Je suis désolé mais« Wing-Dang-Doo » me rappelle encore les Beatles époque « Don’t you know it’s easy » blablabla. Et le titre de rime à rien, Dylan, je n’aime pas énormément ce mec, mais il m’a influencé sur le titre de choix particulièrement pertinents. Ce con n’a pas loupé son coup alors j’imagine.
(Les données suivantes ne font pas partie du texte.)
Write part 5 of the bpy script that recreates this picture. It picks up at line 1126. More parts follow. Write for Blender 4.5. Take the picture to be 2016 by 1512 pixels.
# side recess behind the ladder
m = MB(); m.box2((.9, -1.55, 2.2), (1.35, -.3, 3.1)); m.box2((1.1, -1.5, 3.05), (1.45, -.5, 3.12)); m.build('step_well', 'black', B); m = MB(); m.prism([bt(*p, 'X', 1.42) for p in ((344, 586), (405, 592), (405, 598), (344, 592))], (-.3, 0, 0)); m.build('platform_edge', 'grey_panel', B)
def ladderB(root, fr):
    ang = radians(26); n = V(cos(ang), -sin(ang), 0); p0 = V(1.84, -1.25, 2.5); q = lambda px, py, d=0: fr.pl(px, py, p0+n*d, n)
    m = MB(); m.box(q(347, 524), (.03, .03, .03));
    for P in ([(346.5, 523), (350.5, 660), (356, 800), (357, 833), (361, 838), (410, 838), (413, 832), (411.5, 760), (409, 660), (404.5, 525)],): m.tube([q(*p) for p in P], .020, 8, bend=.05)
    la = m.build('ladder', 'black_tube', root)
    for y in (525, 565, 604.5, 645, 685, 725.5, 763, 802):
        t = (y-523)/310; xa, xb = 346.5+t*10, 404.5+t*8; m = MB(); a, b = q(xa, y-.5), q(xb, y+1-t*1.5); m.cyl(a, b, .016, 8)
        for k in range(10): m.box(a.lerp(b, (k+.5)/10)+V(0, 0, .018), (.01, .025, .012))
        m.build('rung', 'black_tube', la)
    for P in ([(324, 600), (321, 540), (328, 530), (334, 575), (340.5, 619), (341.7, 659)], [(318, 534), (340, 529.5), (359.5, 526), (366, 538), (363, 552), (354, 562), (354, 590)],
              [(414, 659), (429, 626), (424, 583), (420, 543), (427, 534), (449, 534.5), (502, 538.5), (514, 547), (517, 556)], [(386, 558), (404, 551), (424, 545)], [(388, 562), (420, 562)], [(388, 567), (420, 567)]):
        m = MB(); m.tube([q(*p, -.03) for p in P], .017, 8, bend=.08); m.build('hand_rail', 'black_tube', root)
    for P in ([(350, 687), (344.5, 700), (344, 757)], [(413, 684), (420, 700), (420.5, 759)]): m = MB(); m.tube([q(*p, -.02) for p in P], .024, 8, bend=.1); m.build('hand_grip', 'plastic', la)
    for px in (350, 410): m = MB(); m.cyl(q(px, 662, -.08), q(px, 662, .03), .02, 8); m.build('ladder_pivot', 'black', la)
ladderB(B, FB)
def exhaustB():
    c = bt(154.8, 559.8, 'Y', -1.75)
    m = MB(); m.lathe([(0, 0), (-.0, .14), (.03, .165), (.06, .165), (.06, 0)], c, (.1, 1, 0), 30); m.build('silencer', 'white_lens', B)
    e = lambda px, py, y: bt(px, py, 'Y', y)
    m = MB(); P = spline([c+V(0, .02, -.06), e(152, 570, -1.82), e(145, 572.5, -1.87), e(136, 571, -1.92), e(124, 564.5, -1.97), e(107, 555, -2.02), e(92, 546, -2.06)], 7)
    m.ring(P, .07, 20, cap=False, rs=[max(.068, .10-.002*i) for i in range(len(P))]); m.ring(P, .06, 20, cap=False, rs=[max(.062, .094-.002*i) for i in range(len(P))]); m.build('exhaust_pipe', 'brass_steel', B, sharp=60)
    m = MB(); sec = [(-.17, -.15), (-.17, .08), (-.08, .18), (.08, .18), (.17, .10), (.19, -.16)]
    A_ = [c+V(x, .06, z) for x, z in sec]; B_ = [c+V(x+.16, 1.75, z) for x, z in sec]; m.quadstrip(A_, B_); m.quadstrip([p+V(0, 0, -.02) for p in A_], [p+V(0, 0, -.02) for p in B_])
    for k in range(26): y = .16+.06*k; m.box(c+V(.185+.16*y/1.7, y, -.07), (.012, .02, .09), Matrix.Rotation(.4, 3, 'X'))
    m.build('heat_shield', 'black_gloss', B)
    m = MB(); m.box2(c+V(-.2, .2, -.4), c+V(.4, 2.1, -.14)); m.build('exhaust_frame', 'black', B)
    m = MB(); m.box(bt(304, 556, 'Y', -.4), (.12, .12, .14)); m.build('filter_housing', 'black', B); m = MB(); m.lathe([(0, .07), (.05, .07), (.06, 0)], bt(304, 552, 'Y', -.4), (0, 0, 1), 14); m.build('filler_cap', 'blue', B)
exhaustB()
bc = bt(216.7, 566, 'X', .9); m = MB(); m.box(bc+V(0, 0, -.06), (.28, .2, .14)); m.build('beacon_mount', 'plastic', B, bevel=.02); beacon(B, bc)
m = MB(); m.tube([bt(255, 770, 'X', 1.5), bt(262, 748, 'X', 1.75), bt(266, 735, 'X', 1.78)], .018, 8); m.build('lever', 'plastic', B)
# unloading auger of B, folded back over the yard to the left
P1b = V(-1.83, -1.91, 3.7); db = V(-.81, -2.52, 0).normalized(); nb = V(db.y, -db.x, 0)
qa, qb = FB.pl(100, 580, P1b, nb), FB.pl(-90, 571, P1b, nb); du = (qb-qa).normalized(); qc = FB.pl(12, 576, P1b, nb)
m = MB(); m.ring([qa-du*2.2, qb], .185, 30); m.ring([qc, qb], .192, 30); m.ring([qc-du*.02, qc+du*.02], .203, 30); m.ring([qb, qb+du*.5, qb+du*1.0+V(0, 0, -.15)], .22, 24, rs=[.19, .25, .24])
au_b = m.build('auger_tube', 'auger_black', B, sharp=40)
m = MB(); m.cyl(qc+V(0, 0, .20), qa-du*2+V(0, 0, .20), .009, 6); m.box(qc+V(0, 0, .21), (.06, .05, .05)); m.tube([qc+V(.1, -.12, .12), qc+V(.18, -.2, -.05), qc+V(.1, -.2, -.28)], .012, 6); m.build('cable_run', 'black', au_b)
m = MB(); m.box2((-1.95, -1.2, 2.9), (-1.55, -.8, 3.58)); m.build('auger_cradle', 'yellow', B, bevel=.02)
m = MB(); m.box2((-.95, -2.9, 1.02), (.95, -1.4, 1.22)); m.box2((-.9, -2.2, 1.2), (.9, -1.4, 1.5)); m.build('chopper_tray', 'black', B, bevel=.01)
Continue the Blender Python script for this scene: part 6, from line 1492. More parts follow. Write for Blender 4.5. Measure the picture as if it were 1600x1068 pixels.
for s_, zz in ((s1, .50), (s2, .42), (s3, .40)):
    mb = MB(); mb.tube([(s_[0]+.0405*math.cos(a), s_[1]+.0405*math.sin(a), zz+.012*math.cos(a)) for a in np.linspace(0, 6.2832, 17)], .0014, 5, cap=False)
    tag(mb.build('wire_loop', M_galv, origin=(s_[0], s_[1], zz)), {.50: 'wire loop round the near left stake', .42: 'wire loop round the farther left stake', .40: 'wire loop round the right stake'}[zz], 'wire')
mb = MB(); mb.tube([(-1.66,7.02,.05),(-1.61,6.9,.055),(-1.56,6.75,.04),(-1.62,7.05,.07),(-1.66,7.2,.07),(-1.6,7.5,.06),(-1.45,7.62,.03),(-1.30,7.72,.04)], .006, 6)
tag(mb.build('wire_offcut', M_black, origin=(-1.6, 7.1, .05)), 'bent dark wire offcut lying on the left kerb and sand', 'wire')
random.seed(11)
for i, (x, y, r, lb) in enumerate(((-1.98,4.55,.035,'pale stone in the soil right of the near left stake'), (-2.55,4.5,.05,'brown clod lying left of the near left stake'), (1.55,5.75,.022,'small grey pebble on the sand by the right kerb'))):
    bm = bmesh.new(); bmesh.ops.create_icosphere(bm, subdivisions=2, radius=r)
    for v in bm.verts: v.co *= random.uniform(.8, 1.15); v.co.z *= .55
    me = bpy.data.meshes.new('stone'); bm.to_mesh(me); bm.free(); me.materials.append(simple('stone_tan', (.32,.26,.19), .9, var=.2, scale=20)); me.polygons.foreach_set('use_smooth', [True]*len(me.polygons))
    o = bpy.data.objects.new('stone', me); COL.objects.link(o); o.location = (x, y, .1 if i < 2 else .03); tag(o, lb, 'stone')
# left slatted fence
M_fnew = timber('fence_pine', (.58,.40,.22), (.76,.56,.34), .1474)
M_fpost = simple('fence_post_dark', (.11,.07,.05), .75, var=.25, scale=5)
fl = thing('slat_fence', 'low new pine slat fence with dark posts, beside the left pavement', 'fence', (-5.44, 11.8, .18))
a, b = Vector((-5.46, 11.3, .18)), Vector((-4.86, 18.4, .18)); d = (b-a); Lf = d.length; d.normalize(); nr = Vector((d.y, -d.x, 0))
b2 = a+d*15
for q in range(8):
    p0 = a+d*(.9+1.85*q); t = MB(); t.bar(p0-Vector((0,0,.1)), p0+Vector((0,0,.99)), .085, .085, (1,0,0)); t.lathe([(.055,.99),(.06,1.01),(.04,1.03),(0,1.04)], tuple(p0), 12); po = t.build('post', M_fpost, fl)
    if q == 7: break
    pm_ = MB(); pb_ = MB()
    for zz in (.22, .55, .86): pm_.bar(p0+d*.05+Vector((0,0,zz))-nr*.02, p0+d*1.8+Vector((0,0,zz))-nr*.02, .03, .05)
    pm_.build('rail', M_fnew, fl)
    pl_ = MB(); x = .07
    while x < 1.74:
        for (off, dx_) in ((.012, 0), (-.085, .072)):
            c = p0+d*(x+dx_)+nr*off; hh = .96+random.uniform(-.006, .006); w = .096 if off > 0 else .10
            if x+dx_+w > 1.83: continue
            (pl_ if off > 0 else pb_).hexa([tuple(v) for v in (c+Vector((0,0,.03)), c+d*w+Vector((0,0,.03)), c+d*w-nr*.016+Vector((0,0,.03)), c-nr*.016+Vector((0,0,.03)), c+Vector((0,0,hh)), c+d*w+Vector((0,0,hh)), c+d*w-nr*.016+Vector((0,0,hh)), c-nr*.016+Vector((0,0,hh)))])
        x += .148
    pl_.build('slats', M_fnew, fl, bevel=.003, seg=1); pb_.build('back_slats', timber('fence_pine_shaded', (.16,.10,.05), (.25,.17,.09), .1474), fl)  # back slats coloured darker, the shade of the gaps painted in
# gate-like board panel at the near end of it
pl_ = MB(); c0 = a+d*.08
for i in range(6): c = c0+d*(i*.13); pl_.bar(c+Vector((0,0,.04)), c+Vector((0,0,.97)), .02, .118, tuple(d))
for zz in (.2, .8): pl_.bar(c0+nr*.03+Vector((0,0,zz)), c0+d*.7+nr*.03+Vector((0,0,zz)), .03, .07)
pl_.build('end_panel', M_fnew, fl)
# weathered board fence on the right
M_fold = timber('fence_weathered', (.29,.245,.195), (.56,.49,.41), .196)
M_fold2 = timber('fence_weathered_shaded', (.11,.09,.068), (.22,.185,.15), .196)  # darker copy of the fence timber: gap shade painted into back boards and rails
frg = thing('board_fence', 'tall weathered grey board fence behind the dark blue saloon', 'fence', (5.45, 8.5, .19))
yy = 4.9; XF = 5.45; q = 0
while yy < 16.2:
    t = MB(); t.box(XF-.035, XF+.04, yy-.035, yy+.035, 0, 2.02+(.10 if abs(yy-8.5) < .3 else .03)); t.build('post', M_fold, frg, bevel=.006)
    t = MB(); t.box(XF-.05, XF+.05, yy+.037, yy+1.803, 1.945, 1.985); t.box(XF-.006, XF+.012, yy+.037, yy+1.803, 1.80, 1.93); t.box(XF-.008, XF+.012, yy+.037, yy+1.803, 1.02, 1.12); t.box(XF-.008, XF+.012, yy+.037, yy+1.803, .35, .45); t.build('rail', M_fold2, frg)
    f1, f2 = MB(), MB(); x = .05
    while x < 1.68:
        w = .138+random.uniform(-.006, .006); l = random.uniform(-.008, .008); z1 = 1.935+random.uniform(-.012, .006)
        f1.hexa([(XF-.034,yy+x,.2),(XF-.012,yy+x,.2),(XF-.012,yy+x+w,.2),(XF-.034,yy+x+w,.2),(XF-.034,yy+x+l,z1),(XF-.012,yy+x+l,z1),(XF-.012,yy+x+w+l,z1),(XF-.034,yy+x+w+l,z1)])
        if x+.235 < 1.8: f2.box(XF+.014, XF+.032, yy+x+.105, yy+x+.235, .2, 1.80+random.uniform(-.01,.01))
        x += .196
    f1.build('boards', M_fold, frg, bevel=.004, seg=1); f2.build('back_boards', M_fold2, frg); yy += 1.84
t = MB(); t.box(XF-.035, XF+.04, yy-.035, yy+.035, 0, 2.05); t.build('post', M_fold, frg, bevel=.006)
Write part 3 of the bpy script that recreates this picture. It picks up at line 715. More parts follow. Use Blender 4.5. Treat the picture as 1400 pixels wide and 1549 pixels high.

Merde.
Oulala vous aller trouver que je suis un peu dur, le maniaque de service qui rêve qu’il tue des gens, mais pourtant j’adore ce groupe, un peu comme le jury de la nouvelle star (c’est facile, ils aiment tout).

Enfin ne soyons pas soupe au lait car le groupe reprend la main avec «They're Making a Monster », chanson faite de diverses variation rythmiques bluesy très bien faites.
San compter avec la voix légèrement réverbérée façon Moïse dans le désert, une véritable chanson suintant la solitude mentale réelle et complète.
La dernière chanson « Chameleon » ressemble encore diablement à une Beatleserie à la sauce américaine réalisée par les Groovies , et heureuse de l’être.

Le constat final est désarmant, on aimera, ou au moins on éprouvera de la sympathie pour se combo attachant et talentueux dont le deuxième album (pourtant fini) n’a jamais été édité par Columbia.
Mais l’auditeur moderne, et par essence impatient sera peut être vite lassé par quelques solos, qui, si géniaux soient-ils paraissent parfois encombrants, et une personnalité générale encore à creuser, manquant encore de maturité, la franche tentation à la comparaison facile pour une moitié de l’album en est la preuve.

Le parti pris courageux du groupe, celui de produire une musique dure et planante à la fois se heurte au poids des années, le dur reste merveilleux, mais les entrelacs aériens un peu longuets se flétrissent avec le temps, mais il n’y a pas de regrets à avoir, ils ont au moins eu le courage de tenter. Essayer c'est déjà arriver comme dirait l'autre.

L’auditeur moyen, charmé et attendri roulant sur la highway 101 ne peut que penser avec émotion à ce que serait devenu ce très bon groupe, avec quelques années de plus au compteur.
Le rock, c’est souvent comme la vie: 1% de merveille pure et 99% de gâchis.
Oulà, je me mets à la philosophie de comptoir, il est temps que j’arrête pour aller regarder Koh Lanta.